It's a hobby, I promise :)

> Surely your motives can't simply be the fear of being out of a job if bigtech fades into irrelevance. AI would logically be a way bigger threat to your occupation.

In my role as a critic (or I suspect you'd say cynic) whether crypto succeeds or fails doesn't matter. If it finds a killer use case and makes my life better I win because my life is better. I'll be the first to use any technology that makes my life better, or the things I do faster or cheaper. As I am not invested, it doesn't hurt me if it fails. The stock I own is broadly agnostic to the success or failure of crypto and the idea that any FAANG company is under threat from crypto is silly. If it takes off, the FAANGs would quickly find a way to profit.

> Surely calling 5-25% of many countries' populations criminals (including the US), should be relegated to a fringe extremist view.

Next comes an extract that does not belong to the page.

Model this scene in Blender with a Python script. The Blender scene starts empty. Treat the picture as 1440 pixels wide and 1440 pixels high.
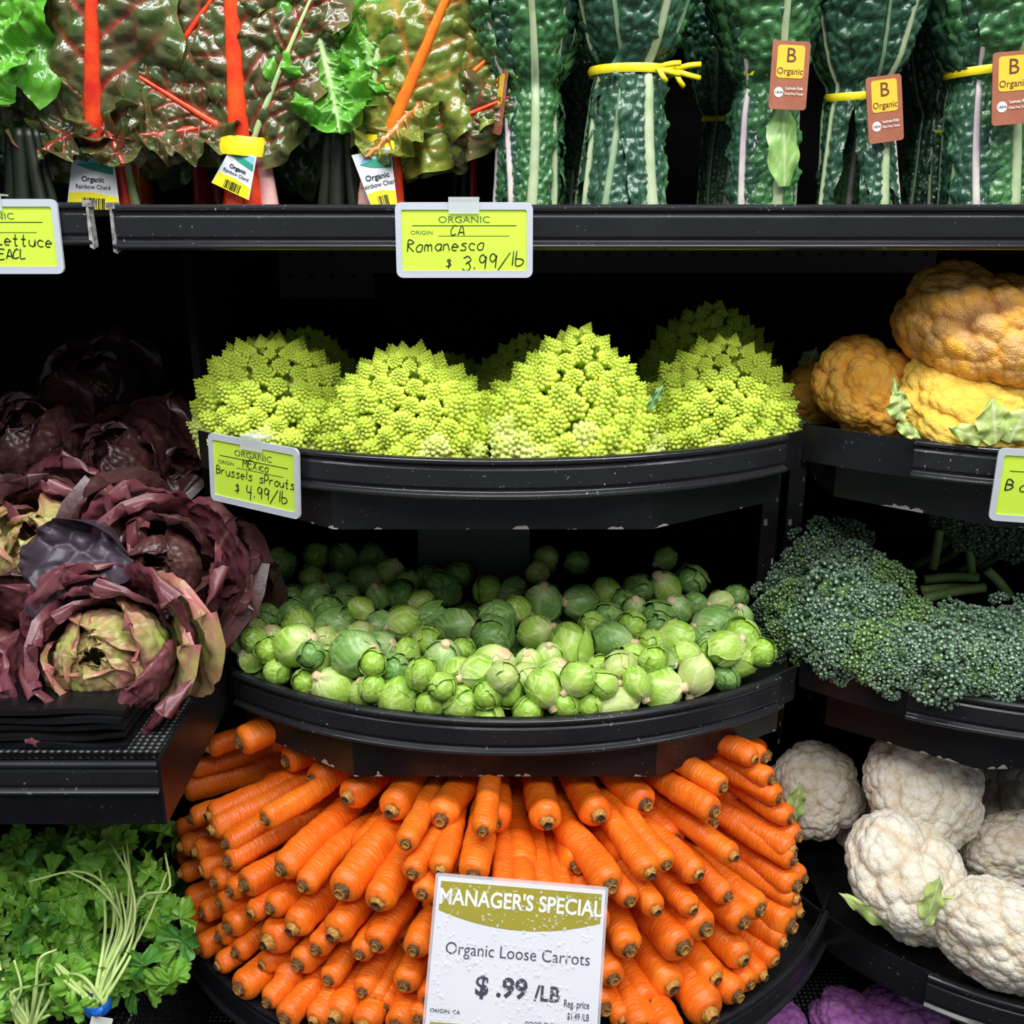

They're not using it, they're speculating on its price. That's not the same thing. To use it they'd have to be exchanging it for goods and services and they're simply not because it's a bad store of value and a worse medium of exchange.

The title of that page is "Cryptocurrency Ownership Data" not "Cryptocurrency Use Data."

In re your reply down the line:

> It's as much real world usage, as people owning stocks and precious metals is.

Stocks are productive investments because their appreciation is derived from non-investor participants. Crypto doesn't derive it's value from non-investor participants. Crypto is only re-arranging the wealth in fiat terms, distributing money from later entrants to earlier ones. A better analogy would be to other zero-sum products like options or futures contracts but of course those have use as a hedge against risk which oviously crypto does not as it's simply correlated to the bubble stocks in the NASDAQ.

It is a lot like owning gold (well, except that gold actually is used industrially) but generally owning shiny pebbles has been a fringe sport dominated by William Devane and his 2am coin commercials on Fox. I think gold is a silly investment too and I don't hear anyone selling it as the future of anything.